"In response to the president's recent decision to gut our existing protection policies, direct action was conceived and executed on the green of his California golf course in the form of a simple message: NO MORE TIGERS. NO MORE WOODS," the statement said.
The golf course did not respond to multiple requests for comment; nor did the Trump Organisation's New York headquarters.
A spokesman for the Los Angeles County Sheriff's Department confirmed that the department received a call for service Sunday morning about grass being dug up around the fifth hole at the golf club. The spokesman said the department sent a deputy to the course to determine whether the damage constituted an act of vandalism or whether it was accidental.

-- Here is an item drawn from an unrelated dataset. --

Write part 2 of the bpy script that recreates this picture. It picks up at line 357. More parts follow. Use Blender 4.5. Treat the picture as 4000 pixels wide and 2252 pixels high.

The message was carved into the green using gardening tools and took less than an hour to write, said a member of the group who discussed the act with The Post on the condition of anonymity.
The group consisted of four people, who accessed the course by scaling a fence and "walking down a steep hill laced with cacti," the group member told The Post.
"Tearing up the golf course felt justified in many ways," the member said. "Repurposing what was once a beautiful stretch of land into a playground for the privileged is an environmental crime in its own right."
The member added, "We hope this sends a message to Trump and his corrupt administration that their actions will be met with action."
Trump National Golf Club opened in November 2000 on a site that had been farmland. On its website, the club touts its dedication to "protecting the environmentally sensitive habitat that plays host to several protected plant species and the endangered Coastal California Gnatcatcher (a small migratory bird)."
"Several environmentally aware agencies - including the U.S. Fish & Wildlife Service and the California Department of Fish& Game - were involved with setting up a series of standards and guidelines for the course," the website adds.
Sunday's vandalism was not the first time Trump properties have been attacked. Trump's new Washington hotel was spray-painted with the words "Black Lives Matter" during an October demonstration.
The president has been the target of scathing humour, both on "Saturday Night Live" - where he is regularly lampooned by Alec Baldwin - and by demonstrators across the country.
In addition to inspiring a new line of popular piñatas, the group Indecline unveiled life-size statues of Trump in the nude in public spaces in New York, San Francisco, Los Angeles, Cleveland and Seattle in August.